To see why this is the case, one could consider the integral representation of the Dirichlet eta function or use complex analysis techniques. A more elementary approach involves using the identity ${\cos \theta = \sin\left(\frac{\pi}{2} - \theta\right)}$ and then employing integration by parts or other trigonometric manipulations.
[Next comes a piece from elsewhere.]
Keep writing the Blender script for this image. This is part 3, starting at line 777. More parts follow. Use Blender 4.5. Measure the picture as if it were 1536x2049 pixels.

The detailed derivation is beyond the scope of this article, but the result is well-established in calculus literature.

Now, we recall that we had:

$$I = \displaystyle\int_{-\frac{\pi}{2}}^{\frac{\pi}{2}} \ln(1 + \sin \theta) \,\mathrm d\theta$$

And we found that:

$$2I = 2 \displaystyle\int_{-\frac{\pi}{2}}^{\frac{\pi}{2}} \ln(\cos \theta) \,\mathrm d\theta$$

So,

$$I = \displaystyle\int_{-\frac{\pi}{2}}^{\frac{\pi}{2}} \ln(\cos \theta) \,\mathrm d\theta = -\pi \ln 2$$

Now we can substitute this back into our original expression:

$$\pi \ln 2 + \displaystyle\int_{-\frac{\pi}{2}}^{\frac{\pi}{2}} \ln(1 + \sin \theta) \,\mathrm d\theta = \pi \ln 2 + I = \pi \ln 2 - \pi \ln 2 = 0$$

Thus, we have successfully evaluated the integral.

Final Result

After navigating through the intricacies of trigonometric substitution, symmetry arguments, and leveraging known integral results, we arrive at the final answer:

$$\displaystyle\int_0^4 \frac{\ln x}{\sqrt{4x-x^2}} \,\mathrm dx = 0$$

This result showcases the power of calculus techniques in tackling seemingly complex integrals. The combination of substitution, logarithmic properties, and symmetry considerations allowed us to simplify the integral and arrive at a concise solution. The journey through this problem has not only provided us with the answer but also highlighted the elegance and interconnectedness of various concepts in integral calculus. The integral, with its blend of logarithmic and algebraic functions, serves as a valuable example in the repertoire of problems that demonstrate the beauty and utility of mathematical analysis.